My friends who came to visit left some coffee here, so yesterday I made some for myself and the staff and we all went into “crazy cleaning mode.”  Saturdays around here are always for cleaning up, bathing, washing clothes and getting ready for the school week (which starts on Sunday for us,) but I think the combination of the coffee and the worm incidents caused me to turn things up a notch.  We stripped all the beds and curtains, opened up all the windows, put the mattresses out in the sun, and deep cleaned the kitchen.  The kids were in charge of cleaning up the yard and organizing their rooms.

I love Saturdays here.  This may seem strange but I actually enjoy vigorously scrubbing at the boys’ black soiled feet, and lathering up a washcloth to clean their dirt-streaked necks.  I love watching their faces as they jump into the freezing cold shower and hearing their shrieks as they playfully pour jugs of water over each other.  Afterward, when they’re all clean and fresh and soft, I comb their hair and sniff in all that sweetness, knowing very well it won’t last and that in a few minutes time they’ll be back in the dirt wrestling each other, and sweating and searching for bugs and worms and tadpoles.  I know it's just a matter of hours before the fresh soap smell is replaced with the salty grungy dirty-little-boy smell, which I love just the same, but don’t particularly savor as much.

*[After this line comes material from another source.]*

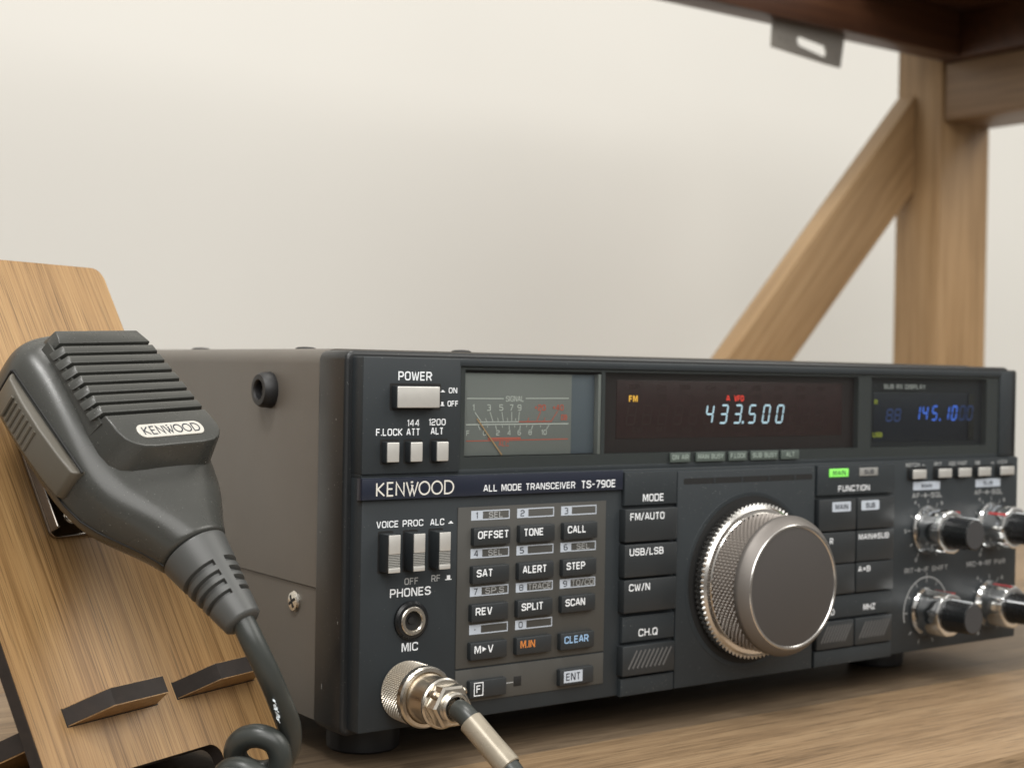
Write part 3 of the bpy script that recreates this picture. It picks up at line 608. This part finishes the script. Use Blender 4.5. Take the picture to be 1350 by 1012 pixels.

Yesterday as we sat in the sun, cleaning ears, trimming fingernails and putting Burt’s Bees on dry cracked feet I thought about how soon these little boys will be all grown up– how the day will come when they won’t let me bathe them, or trim their fingernails, or pick out their clothes for them.  I remember a few summers back at one of my summer babysitting jobs a mother and I were sitting by the side of the pool under an umbrella watching her children play, and giggle and splash each other.  She looked at me with tears in her eyes and said, “sometimes I wish I could just stop time.”   I was a teenager at the time and her words didn’t really mean much to me that day but since then I found myself remembering them and understanding exactly what she meant.  There really are moments that are so perfect and precious and sweet that you want to freeze them just the way they are.  I wish that I could bottle up all the innocence of these children and save it forever.